Sourdough or sliced sandwich bread?

Quarantine Bread Craze

Back in late March around the beginning of quarantine, there was a sudden boom in home cooking with everyone locked down with plenty of time on their hands. Sourdough bread, quite specifically, was featured almost endlessly in my Instagram stories.

More personally, five friends reached out to me on how to get started baking their own bread, and I was happy to help. I wouldn’t say that I’m a “bread master,” but I’ve been baking sourdough bread for three years now. It’s one of the most satisfying things that anyone can make. Also, I’m a Product Designer, and like many designers would, I started drawing connections between the two seemingly unrelated topics of baking and design.

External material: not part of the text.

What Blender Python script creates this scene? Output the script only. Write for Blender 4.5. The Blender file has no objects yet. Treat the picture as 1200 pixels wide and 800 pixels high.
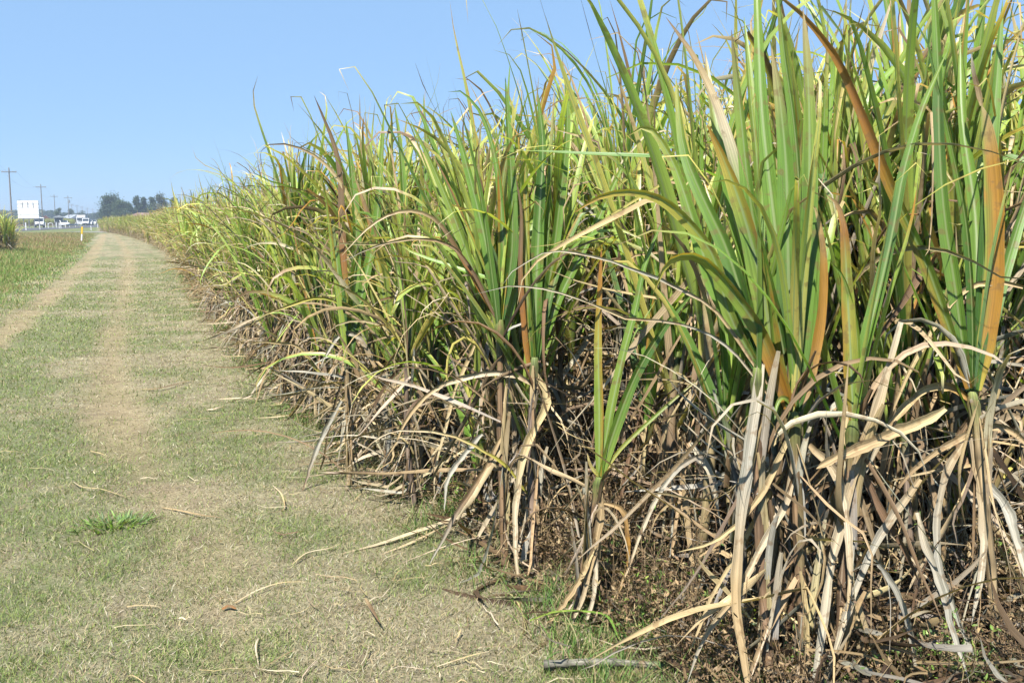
import bpy, math, random
import numpy as np
from mathutils import Vector, Matrix

R = math.radians
rng = np.random.default_rng(7)
random.seed(7)
scn = bpy.context.scene
COL = scn.collection

# ------------------------------------------------------------------ camera
W0, H0, F0 = 1200.0, 800.0, 1167.0
CAM_H = 1.5
PITCH = math.atan((400 - 258) / F0)
YAW = math.atan(485 * math.cos(PITCH) / F0)
cam_d = bpy.data.cameras.new("camera")
cam = bpy.data.objects.new("camera", cam_d)
COL.objects.link(cam)
cam.location = (0, 0, CAM_H)
cam.rotation_euler = (math.pi / 2 - PITCH, 0, -YAW)
cam_d.sensor_width = 36.0
cam_d.sensor_fit = 'HORIZONTAL'
cam_d.lens = 36.0 * F0 / W0
cam_d.clip_start = 0.05
cam_d.clip_end = 6000
scn.camera = cam
CM = Matrix.Translation((0, 0, CAM_H)) @ Matrix.Rotation(-YAW, 4, 'Z') @ Matrix.Rotation(math.pi / 2 - PITCH, 4, 'X')
CR = np.array(CM.to_3x3())


def at(x, y, depth):
    """point seen at photo pixel (x, y) at a distance along the view axis"""
    v = CR @ np.array([(x - W0 / 2) / F0 * depth, -(y - H0 / 2) / F0 * depth, -depth])
    return v + np.array([0, 0, CAM_H])


def on_ground(x, y, z=0.0):
    d = CR @ np.array([(x - W0 / 2) / F0, -(y - H0 / 2) / F0, -1.0])
    t = (z - CAM_H) / d[2]
    return np.array([d[0] * t, d[1] * t, z])


# ------------------------------------------------------------------ numpy noise
def _hash(ix, iy, seed):
    h = (ix.astype(np.int64) * 374761393 + iy.astype(np.int64) * 668265263 + seed * 974634777) & 0x7fffffff
    h = ((h ^ (h >> 13)) * 1274126177) & 0x7fffffff
    return ((h ^ (h >> 16)) & 0xffff) / 65535.0


def noise(x, y, seed=0):
    x = np.asarray(x, float); y = np.asarray(y, float)
    ix = np.floor(x); iy = np.floor(y)
    fx = x - ix; fy = y - iy
    fx = fx * fx * (3 - 2 * fx); fy = fy * fy * (3 - 2 * fy)
    a = _hash(ix, iy, seed); b = _hash(ix + 1, iy, seed)
    c = _hash(ix, iy + 1, seed); d = _hash(ix + 1, iy + 1, seed)
    return (a * (1 - fx) + b * fx) * (1 - fy) + (c * (1 - fx) + d * fx) * fy


def fbm(x, y, seed=0, o=4):
    s = 0; a = 1; t = 0
    for i in range(o):
        s = s + a * noise(x * 2 ** i, y * 2 ** i, seed + i * 17); t += a; a *= .55
    return s / t


def sst(a, b, x):
    t = np.clip((x - a) / (b - a), 0, 1)
    return t * t * (3 - 2 * t)


def lerp(a, b, t):
    return a + (b - a) * t


# ------------------------------------------------------------------ tagging helpers
def tag(o, label=None, cat=None, group=None, kind=None):
    if label: o["label"] = label
    if cat: o["category"] = cat
    if group: o["group"] = group
    if kind: o["kind"] = kind
    return o


def empty(name, loc, rz=0.0, label=None, cat=None, group=None):
    o = bpy.data.objects.new(name, None)
    COL.objects.link(o)
    o.location = loc; o.rotation_euler = (0, 0, rz)
    o.empty_display_size = 0.1
    return tag(o, label, cat, group)


def link(o, parent=None):
    COL.objects.link(o)
    if parent is not None: o.parent = parent
    return o


def copy_tree(o, parent=None):
    c = o.copy()
    COL.objects.link(c)
    c.parent = parent
    for ch in list(kids.get(o.name, [])):
        copy_tree(ch, c)
    return c


kids = {}

# ------------------------------------------------------------------ materials
def mat_new(name):
    m = bpy.data.materials.new(name)
    m.use_nodes = True
    nt = m.node_tree
    nt.nodes.clear()
    out = nt.nodes.new('ShaderNodeOutputMaterial')
    return m, nt, out


def plain(name, col, rough=.6, metal=0, var=.15, scale=6, spec=.4):
    m, nt, out = mat_new(name)
    b = nt.nodes.new('ShaderNodeBsdfPrincipled')
    b.inputs['Roughness'].default_value = rough
    b.inputs['Metallic'].default_value = metal
    b.inputs['Specular IOR Level'].default_value = spec
    n = nt.nodes.new('ShaderNodeTexNoise'); n.inputs['Scale'].default_value = scale
    n.inputs['Detail'].default_value = 5
    tc = nt.nodes.new('ShaderNodeTexCoord')
    nt.links.new(tc.outputs['Object'], n.inputs['Vector'])
    r = nt.nodes.new('ShaderNodeMapRange')
    r.inputs['From Min'].default_value = .3; r.inputs['From Max'].default_value = .7
    r.inputs['To Min'].default_value = 1 - var; r.inputs['To Max'].default_value = 1 + var
    nt.links.new(n.outputs['Fac'], r.inputs['Value'])
    mx = nt.nodes.new('ShaderNodeVectorMath'); mx.operation = 'SCALE'
    mx.inputs[0].default_value = col[:3]
    nt.links.new(r.outputs[0], mx.inputs['Scale'])
    nt.links.new(mx.outputs[0], b.inputs['Base Color'])
    nt.links.new(b.outputs[0], out.inputs[0])
    return m


def leaf_material(name, transl=.35, rough=.5, stripes=True, spec=.4, ribs=True):
    """blade colour comes from the blade's own colour attribute, with lengthwise veins and a pale midrib"""
    m, nt, out = mat_new(name)
    N = nt.nodes; L = nt.links
    at_ = N.new('ShaderNodeAttribute'); at_.attribute_name = 'tint'
    col = at_.outputs['Color']
    if stripes:
        lo, hi = (.72, 1.22) if ribs else (.5, 1.3)
        uv = N.new('ShaderNodeUVMap'); uv.uv_map = 'UVMap'
        sc = N.new('ShaderNodeVectorMath'); sc.operation = 'MULTIPLY'
        sc.inputs[1].default_value = (14, 1.6, 1)
        L.new(uv.outputs[0], sc.inputs[0])
        n = N.new('ShaderNodeTexNoise'); n.inputs['Scale'].default_value = 1.0; n.inputs['Detail'].default_value = 4
        L.new(sc.outputs[0], n.inputs['Vector'])
        r = N.new('ShaderNodeMapRange'); r.inputs['From Min'].default_value = .3; r.inputs['From Max'].default_value = .7
        r.inputs['To Min'].default_value = lo; r.inputs['To Max'].default_value = hi
        L.new(n.outputs['Fac'], r.inputs['Value'])
        s2 = N.new('ShaderNodeVectorMath'); s2.operation = 'SCALE'
        L.new(col, s2.inputs[0]); L.new(r.outputs[0], s2.inputs['Scale'])
        col = s2.outputs[0]
        # blotches of dried tissue
        tc = N.new('ShaderNodeTexCoord')
        n2 = N.new('ShaderNodeTexNoise'); n2.inputs['Scale'].default_value = 26; n2.inputs['Detail'].default_value = 6
        L.new(tc.outputs['Object'], n2.inputs['Vector'])
        r2 = N.new('ShaderNodeMapRange'); r2.inputs['From Min'].default_value = .57; r2.inputs['From Max'].default_value = .66
        r2.inputs['To Min'].default_value = 0; r2.inputs['To Max'].default_value = .55
        L.new(n2.outputs['Fac'], r2.inputs['Value'])
        mb = N.new('ShaderNodeMix'); mb.data_type = 'RGBA'
        mb.inputs['B'].default_value = (.22, .13, .06, 1)
        L.new(r2.outputs[0], mb.inputs['Factor']); L.new(col, mb.inputs['A'])
        col = mb.outputs['Result']
        if ribs:
            sx = N.new('ShaderNodeSeparateXYZ'); L.new(uv.outputs[0], sx.inputs[0])
            a = N.new('ShaderNodeMath'); a.operation = 'SUBTRACT'; a.inputs[1].default_value = .5; L.new(sx.outputs[0], a.inputs[0])
            b = N.new('ShaderNodeMath'); b.operation = 'ABSOLUTE'; L.new(a.outputs[0], b.inputs[0])
            c = N.new('ShaderNodeMapRange'); c.inputs['From Min'].default_value = .10; c.inputs['From Max'].default_value = .04
            L.new(b.outputs[0], c.inputs['Value'])
            d = N.new('ShaderNodeMath'); d.operation = 'MULTIPLY'; L.new(c.outputs[0], d.inputs[0]); L.new(at_.outputs['Alpha'], d.inputs[1])
            e = N.new('ShaderNodeMath'); e.operation = 'MULTIPLY'; e.inputs[1].default_value = .8; L.new(d.outputs[0], e.inputs[0])
            mr = N.new('ShaderNodeMix'); mr.data_type = 'RGBA'; mr.inputs['B'].default_value = (.30, .38, .16, 1)
            L.new(e.outputs[0], mr.inputs['Factor']); L.new(col, mr.inputs['A'])
            col = mr.outputs['Result']
    p = N.new('ShaderNodeBsdfPrincipled')
    p.inputs['Roughness'].default_value = rough
    p.inputs['Specular IOR Level'].default_value = spec
    L.new(col, p.inputs['Base Color'])
    if stripes:
        bp = N.new('ShaderNodeBump'); bp.inputs['Strength'].default_value = .35; bp.inputs['Distance'].default_value = .002
        L.new(n.outputs['Fac'], bp.inputs['Height']); L.new(bp.outputs[0], p.inputs['Normal'])
    t = N.new('ShaderNodeBsdfTranslucent')
    g = N.new('ShaderNodeVectorMath'); g.operation = 'MULTIPLY'; g.inputs[1].default_value = (1.85, 1.8, .8)
    L.new(col, g.inputs[0]); L.new(g.outputs[0], t.inputs['Color'])
    mx = N.new('ShaderNodeMixShader'); mx.inputs[0].default_value = transl
    L.new(p.outputs[0], mx.inputs[1]); L.new(t.outputs[0], mx.inputs[2])
    L.new(mx.outputs[0], out.inputs[0])
    return m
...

With so much attention on “working from home” + “bread-making” blaring from social media, it began to occur to me how the process of bread-making can inform us about product development and the contrast between different approaches to building products.

What? Are you saying that there are parallels between creating yummy carb-laden treats and grinding out software?
Ohhh, you bet!

Sourdough vs. Active Dry Yeast Basics

Let’s first start off with some bread-making basics. To keep it simple, let’s compare the Sourdough Starter and Active Dry Yeast methods. Yeast is the stuff that makes bread rise to a fluffy loaf once baked. You take flour, water, salt, plus yeast and that’ll equal bread if mixed, kneaded, and baked properly. There are many differences between the two baking methods, but let’s break it down by time versus flavor.

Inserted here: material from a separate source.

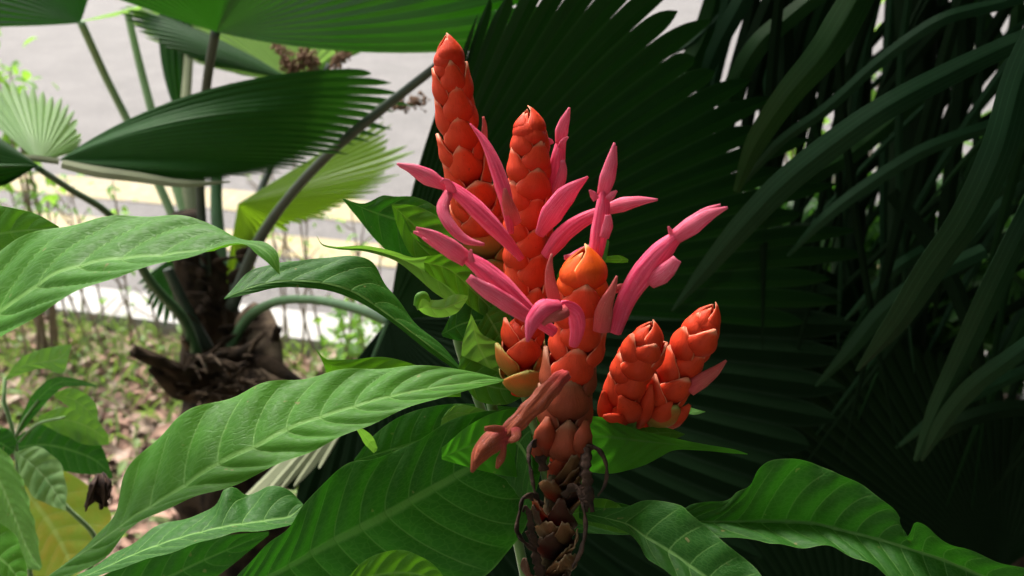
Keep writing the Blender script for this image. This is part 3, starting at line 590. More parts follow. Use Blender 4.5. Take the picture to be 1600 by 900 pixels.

In general, Sourdough is a longer/slower process, but the waiting allows you to develop more complex, nuanced flavors along with an extremely crunchy crust. In contrast, Active Dry yeast is quick! In just thirty minutes your dough has doubled in size. The tradeoff comes in the loss of those nuanced flavors and texture.

Time vs. Ready to bake (sourdough takes time to develop flavor and complexity for that irresistible satisfaction)

How does bread-making relate to product development?

Sourdough, like the Waterfall development process, takes the longer path to deliver the final product because all of the requirements must be properly gathered up and go through a process before the big release.

Active Dry, like the Agile development process, wants to pump out a viable, if not perfect, release ASAP. Agile has become the dominant development process in the latest innovation wave in tech, but either method in its own right can create great products. The important question for building product is what makes sense for your market: whether to take longer to build a better product, or rush a product to market to fill an immediate need?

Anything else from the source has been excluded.